A hidden compartment or secret compartment is a compartment whose existence or access is not obvious at first glance, and can be used as a hiding place for objects or sometimes even for people.

A hidden compartment where people can stay is usually referred to as a hidden room or secret room, and can range from parts of small wardrobes or closets under staircases to entire basements or even large mountain complexes. Hidden rooms are often accessed via a hidden door, which for example can be camouflaged as a bookshelf or a trapdoor in the floor. Hidden rooms can for example be used as a refuge, media room, larder or wine cellar.
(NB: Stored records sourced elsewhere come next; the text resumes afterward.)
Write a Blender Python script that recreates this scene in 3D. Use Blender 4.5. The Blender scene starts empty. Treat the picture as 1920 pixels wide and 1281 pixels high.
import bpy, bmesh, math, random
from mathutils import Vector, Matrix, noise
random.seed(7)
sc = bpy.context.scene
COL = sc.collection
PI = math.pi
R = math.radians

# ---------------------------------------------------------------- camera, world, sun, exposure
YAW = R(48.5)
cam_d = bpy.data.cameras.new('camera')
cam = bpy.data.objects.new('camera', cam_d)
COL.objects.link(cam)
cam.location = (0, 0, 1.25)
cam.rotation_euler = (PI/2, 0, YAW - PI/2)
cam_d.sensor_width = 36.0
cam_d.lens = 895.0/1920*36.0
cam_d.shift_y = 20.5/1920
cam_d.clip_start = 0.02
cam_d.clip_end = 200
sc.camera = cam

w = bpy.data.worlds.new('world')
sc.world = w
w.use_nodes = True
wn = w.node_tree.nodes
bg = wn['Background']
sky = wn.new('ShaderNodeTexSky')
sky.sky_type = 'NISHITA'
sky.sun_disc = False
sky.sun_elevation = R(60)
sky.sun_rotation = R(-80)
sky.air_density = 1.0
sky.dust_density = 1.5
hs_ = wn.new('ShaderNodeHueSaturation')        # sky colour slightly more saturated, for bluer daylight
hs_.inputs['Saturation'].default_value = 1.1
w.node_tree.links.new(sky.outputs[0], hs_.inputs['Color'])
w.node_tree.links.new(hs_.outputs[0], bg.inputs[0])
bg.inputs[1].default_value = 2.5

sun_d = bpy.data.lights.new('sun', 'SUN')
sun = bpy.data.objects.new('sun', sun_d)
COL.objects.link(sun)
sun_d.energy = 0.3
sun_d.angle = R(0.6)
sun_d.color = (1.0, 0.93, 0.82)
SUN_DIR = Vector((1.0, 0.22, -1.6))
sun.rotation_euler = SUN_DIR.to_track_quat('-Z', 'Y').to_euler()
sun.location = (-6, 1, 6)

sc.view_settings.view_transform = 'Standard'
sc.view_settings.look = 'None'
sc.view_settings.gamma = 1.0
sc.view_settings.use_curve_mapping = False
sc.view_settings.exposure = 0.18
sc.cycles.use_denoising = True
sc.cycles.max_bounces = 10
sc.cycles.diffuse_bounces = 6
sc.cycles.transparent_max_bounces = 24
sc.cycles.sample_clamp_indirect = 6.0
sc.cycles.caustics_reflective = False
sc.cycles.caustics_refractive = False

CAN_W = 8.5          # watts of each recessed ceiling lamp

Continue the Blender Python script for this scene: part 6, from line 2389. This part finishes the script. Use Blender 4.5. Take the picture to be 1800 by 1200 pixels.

The term hidden compartment can also refer to smaller storage places for valuables and personal belonging in furniture (see Cabinetry#Compartments), in vehicles (see Trap (car)), or various other devices (see Concealment device).


In the 1500s and 1600s, hidden rooms were created in British castles to hide Catholic priests, and these were referred to as priest holes.

During the prohibition era, there was several examples of hidden rooms being used for storing alcohol or as entrances to secret bars.[citation needed]

In 1978, in connection with the police investigation of Hans Otto Meyer, a secret room was found where Meyer kept weapons for what he claimed was a secret emergency preparedness organization under the Norwegian Armed Forces' intelligence services associated with NATOs Stay Behind.[1][2][3]

In recent years, there have been examples of several companies specializing in making hidden rooms,[4][5] as well as private individuals who have made improvised solutions, either for fun or for security in case of burglary.

Fire safety[edit]

Hidden rooms can make it difficult for firefighters to find people in the event of a fire. Many hidden rooms also do not have windows, and often do not satisfy requirements for emergency exits for rooms intended for permanent stay in accordance with building codes. Secret rooms can therefore benefit from being connected to secret passage(s) as an alternative escape route from the building.

Popular culture[edit]

In the film series The Chronicles of Narnia (2005, 2008, and 2010), the main characters enter a fairytale world through a wardrobe.